Photo by Pete Souza, courtesy of White House Photo
Why Charter Schools Are Failing Black Students
Students gather to see then-President Barack Obama at a charter school in New Orleans, LA, on October 15, 2009.
The education system has failed black children. At least, that’s how black parents see it.
As a 2017 poll shows, 42 percent of black parents believe the education provided to black students is not as good as that for whites. 90 percent do not believe that schools in black communities receive the same level of funding as schools in white communities.
The Supreme Court’s decision in Brown v. Board of Education in 1954 found that segregation was detrimental to the development of black children. But the parents of Linda Brown, the third-grader at the center of the case, had no complaints about the all-black school she was attending.
Nevertheless, the Brown decision led to the closing of black schools, the firing of black educators and the assimilation of black children into white schools. Over time, white students departed from these schools while white teachers remained.
The results of school integration have devastated black children. Black students are disproportionately disciplined, and the schools they attend are dilapidated and underfunded.
Given this dismal reality, it makes sense that black parents have desired an alternative to public schools—homeschooling, for example, tripled among black families from 1999 to 2007.
Given this dismal reality, it makes sense that black parents have desired an alternative to public schools.
Homeschooling, however, isn’t an option for most households. Not every parent can afford to move to a zip code with a more desirable school district. And private schools are even more prohibitive. With the cost of these other “options,” it’s no wonder that many black parents in America’s cities have turned to charter schools.
If we are going to advocate for the ability of black parents to decide how their children are educated, we must also tell the whole truth about charter schools—even if we may not like what we hear.
According to a 2019 report from the National Center for Education Statistics, charter schools are no better at improving test scores than regular public schools.
Research has also shown that charter schools are more racially isolated than other schools. Some charter advocates argue that segregation is acceptable, as long as it’s a by-product of choice. A similar argument among black charter school advocates is that integration shouldn’t be the top concern. After all, the impetus for Brown wasn’t the inadequacy or inferiority of black schools.
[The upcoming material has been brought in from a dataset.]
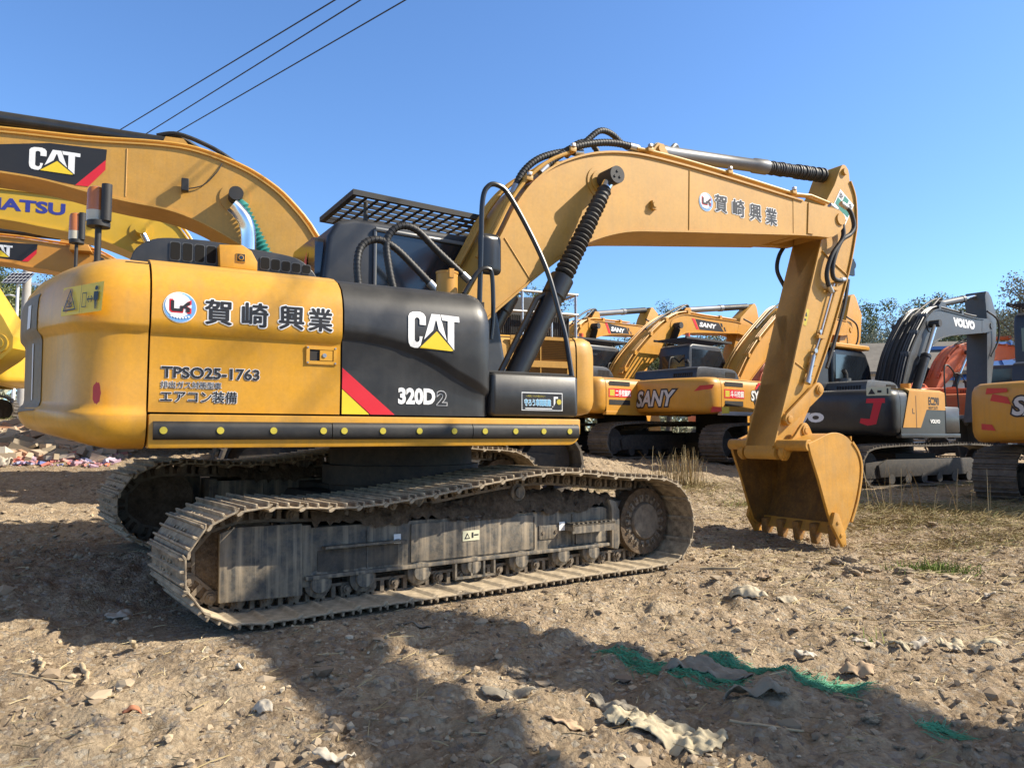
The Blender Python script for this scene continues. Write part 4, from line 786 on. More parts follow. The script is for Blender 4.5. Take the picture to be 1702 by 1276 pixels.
    # hose loops over the knee
    if acyl:
        f0 = np.array(acyl[0]); kx, kz = top[max(0,int(len(top)*(.45 if loops else .5)))]
        for y, hgt in ((-.12,.10),(.1,.16)):
            MB().tube(spl([(kx,y,kz+.05),(kx+.12*s,y,kz+.14*s),((kx+f0[0])/2,y,(kz+f0[1])/2+hgt*s),(f0[0]-.05,y*.5,f0[1]+.13*s),(f0[0]+.2*s,0,f0[1]+.09*s)],6),.028*s,8).build('hydraulic_hose', RUB, bo)
    if cyl:
        for sg in (-1,1):
            A_ = np.array((cyl[1][0],sg*(bw+.15),cyl[1][1])); B_ = np.array((cyl[0][0],sg*(bw+.15),cyl[0][1])); P = lambda f: tuple(A_+(B_-A_)*f)
            o = MB().lathe(P(0),P(.58),[(0,.05*s),(0,.10*s),(.95,.10*s),(.95,.115*s),(1,.115*s)],18).build('boom_cylinder', cylm, root)
            if cyl[2] == 'bellows':
                pr = []
                for k in range(16): a = .93*k/16; w = .93/16; pr += [(a,.06*s),(a+w*.5,.095*s)]
                MB().lathe(P(.58),P(.97),pr+[(1,.05*s)],14).build('rod_bellows', cyl[3] if len(cyl) > 3 else RUB, o, smooth=60)
            else: MB().cyl(P(.55),P(1),.055*s,14).build('rod', CHROME, o)
            MB().cyl((B_[0],sg*(bw+.01),B_[2]),(B_[0],sg*(bw+.27),B_[2]),.085*s,18).build('rod_end', BLKM if paint is not YELK else YELK, o)
    if acyl:
        A_ = np.array((acyl[0][0],0,acyl[0][1])); B_ = np.array((acyl[1][0],0,acyl[1][1])); P = lambda f: tuple(A_+(B_-A_)*f); f_ = acyl[2]
        o = MB().lathe(P(0),P(f_),[(0,.05*s),(0,.085*s),(.9,.085*s),(.91,.10*s),(1,.10*s)],18).build('arm_cylinder', acyl[4] if len(acyl) > 4 else BGGREY, root)
        if acyl[3]:
            pr = []
            for k in range(14): a = .95*k/14; w = .95/14; pr += [(a,.075*s),(a+w*.5,.092*s)]
            MB().lathe(P(f_),P(.98),pr+[(1,.05*s)],14).build('rod_bellows', RUB, o, smooth=60)
        else: MB().cyl(P(f_-.02),P(1),.055*s,14).build('rod', CHROME, o)
        MB().cyl((B_[0],-.12*s,B_[2]),(B_[0],.12*s,B_[2]),.07*s,14).build('rod_end', BLKM, o)
    if arm:
        am = MB().prism(arm, -armw, armw); ao = am.build('arm', armp, root, bevel=.012*s, smooth=30)
        MB().tube(spl([(pin[0]-.3*s,-bw-.05,pin[1]+.35*s),(pin[0]+.25*s,-bw-.08,pin[1]+.15*s),(pin[0]+.28*s,-bw-.06,pin[1]-.35*s),(pin[0]-.05*s,-armw-.05,pin[1]-.8*s)],6),.025*s,8).build('hydraulic_hose', RUB, ao)
        if bucket:
            bx_, bz_ = bucket if isinstance(bucket, tuple) else min(arm, key=lambda p: p[1])
            sd = [(bx_+a*s, bz_+b*s) for a, b in spl([(-.05,.10),(.15,.18),(.40,.20),(.65,.12),(.82,-.08),(.86,-.35),(.75,-.70),(.55,-1.02)],3)] + [(bx_+a*s, bz_+b*s) for a, b in ((.42,-.98),(.25,-.62),(.05,-.1))]
            b = MB(); b.prism(sd,-.62*s,-.58*s); b.prism(sd,.58*s,.62*s); b.ribbon(sd[:22][::-1],-.6*s,.6*s,.035*s)
            for k in range(5): y = (-.55+.275*k)*s; b.prism([(bx_+.40*s,bz_-.92*s),(bx_+.60*s,bz_-.92*s),(bx_+.50*s,bz_-1.18*s)],y-.04*s,y+.04*s)
            for y in (-.3,.3): b.prism([(bx_-.1*s,bz_+.05*s),(bx_+.1*s,bz_-.08*s),(bx_+.5*s,bz_+.2*s),(bx_+.42*s,bz_+.34*s)],y*s-.03,y*s+.03)
            b.build('bucket', armp, root, smooth=30)
            l = MB(); l.prism([(bx_+.12*s,bz_+.42*s),(bx_+.2*s,bz_+.34*s),(bx_+.66*s,bz_+.72*s),(bx_+.58*s,bz_+.82*s)],-.28*s,.28*s); l.prism([(bx_+.36*s,bz_+.26*s),(bx_+.50*s,bz_+.24*s),(bx_+.68*s,bz_+.74*s),(bx_+.56*s,bz_+.8*s)],-.16*s,.16*s); l.build('bucket_link', armp, root, bevel=.01)
            tp = max(arm, key=lambda p: p[1]); c_ = MB(); c_.cyl((bx_+1.1*s,0,bz_+1.9*s),(bx_+.6*s,0,bz_+.78*s),.07*s,12); c_.build('bucket_cylinder', cylm, root)
    root['_'] = 0; del root['_']
    return root, cwt, bo
ORGL = mat('orange_lens', (.7, .10, .02), .2)
def cwm(Rr, s, phi0, z0, zt=2.1):                            # map on a round counterweight: s runs to the right seen from behind
    def mp(a, t, d):
        q = Rr*s+d+.004; an = R(phi0)+a/(Rr*s); return (-q*math.cos(an), -q*math.sin(an), z0+t)
    return mp
T5 = lambda pts, n=4: spl(pts, n)
GB_T = T5([(.30,2.05),(.68,2.74),(.99,3.31),(1.46,3.77),(1.85,3.94),(2.27,4.03),(2.75,4.05),(3.62,4.02),(4.59,3.965),(4.95,3.945)])
GB_L = T5([(.22,1.72),(.70,2.20),(1.25,2.66),(1.85,3.05),(2.26,3.19),(2.74,3.26),(3.60,3.36),(4.83,3.50)])
GARM = [(5.44,3.57),(4.79,1.76),(4.48,.95),(4.64,.90),(5.06,1.45),(5.93,3.18),(6.13,3.88),(6.04,4.40),(5.96,4.58),(5.86,4.53),(5.46,3.86)]
sc_ = lambda P, s: [(a*s, b*s) for a, b in P]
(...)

Black parents, however, aren’t choosing to segregate from white children. It’s white parents who choose to segregate from black children. What charter schools do is exacerbate the divide.
Black parents, however, aren’t choosing to segregate from white children. It’s white parents who choose to segregate from black children.
This has a lot to do with how children are assigned schools. Racial residential segregation produces racially segregated schools. Black pro-charter advocates are correct when they say a child’s zip code shouldn’t determine the education they receive. But they’re wrong in thinking that charters are the answer to racial segregation in schools.
For all of the talk about the liberating effect of school choice, charters are often created, funded and led by white people. Because of this, they often dismiss the importance of employing black teachers.
In New Jersey, for example, charter schools are either majority black and brown or majority white—and fifty-five percent of these schools have hired significantly fewer black teachers than public schools in the same districts. That matters because black teachers improve black student outcomes.
Not all charter schools have widened racial inequality in education. Some are governed, funded, and regulated by black people. In Chicago’s South Side, the Barbara A. Sizemore Academy was designed to offer an Afrocentric education, helping students cope with the residual effects of slavery. Unfortunately, Sizemore Academy, like other African-themed charter schools, has faced pressure to close due to low test scores.
These black-run schools are exceptional. For the most part, charter schools are privately governed by white professionals from outside the communities they serve.
Unlike public school districts, the people who run charter schools are appointed, rather than elected. In light of efforts to disenfranchise black voters, electoral representation within black communities should be a priority—maintaining local control of how black children are educated is especially important.
School board elections are often how black people are initiated into politics. Charter schools hinder those opportunities.
And of course, addressing racial segregation in schools would require addressing racial segregation in housing.
Education is a high priority for black people, dating back to our ancestor’s enslavement. It’s why black people laid the foundation for public education for themselves and white people to begin with. It’s why we challenged Jim Crow in schools.
We may disagree on how to best educate our kids. And that’s okay. I understand the desire to provide an immediate solution to a problem caused by systematic racism. But we all must ask ourselves, are charter schools really an anti-racist solution?